How does this apply to me?
I don't need to see the movie, I'm living it
I have admitted more than once that I want to be Laura Ingalls. I have always had this huge desire to live off the land and be fully self-sufficient - except for cable...and candy...and central air...and magic shell. Anyways, you get it. Some I do out of guilt, some I do because I believe I can do things better than other people, some I do for my family's health, some I do out of frugality, and some I actually enjoy. But after reading the above article (way to get to the point THREE PARAGRAPHS LATER!) I finally said out loud, "I HATE making baby food." Ugh! I mean, I really freaking hate it. I get stressed enough about trying new foods on C like she's a little lab rat, waiting to see if she'll explode. But add to that needing to make it correctly (read: palatable), with the right (read: organic) ingredients, in a timely manner (must be food available when she eats...like multiple times EVERY day!!) I have to have gone to the store to do it, I have to have time in the kitchen actually doing stuff that I can't hold the baby while doing, and I have to do it while she's awake because it involves a food processor that is powerful enough to shake the house. I have to be geared up to snap at Mr. for no real reason and make a sizable hole in the roof for my blood pressure to go through. Then I needed to carve out time to feel utterly unappreciated. So there, I said it. I said it to myself about a million times first. Then I "stumbled" upon the article again as Mr. and I sat on the couch and read it to him...and then I said it to him. And then I said it to my mom.
Mom was proud...Mr. couldn't care less, unless caring would refer to being thrilled at the reduction in chance encounters of super-bitch, and then he was probably happy to some degree. We went to the store that day to buy jars of the food I was comfortable feeding C. I organized them. And this is where I am simultaneously flattered and reminded this whole deal has very little to do with what I want ....

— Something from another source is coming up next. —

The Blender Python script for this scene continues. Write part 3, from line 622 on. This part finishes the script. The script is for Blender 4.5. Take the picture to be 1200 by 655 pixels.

C doesn't like most of the food. She likes her mommy's cooking. I finally feel just a little valued for my peel, steam, puree, clean and repeat. That along with just being able to say that I hate it, and I'm ready to get back to it...even sort of excited.
And after I make this next batch with renewed enthusiasm, I'm guessing my sweet little child will decide she only eats solid food, not that silly mush.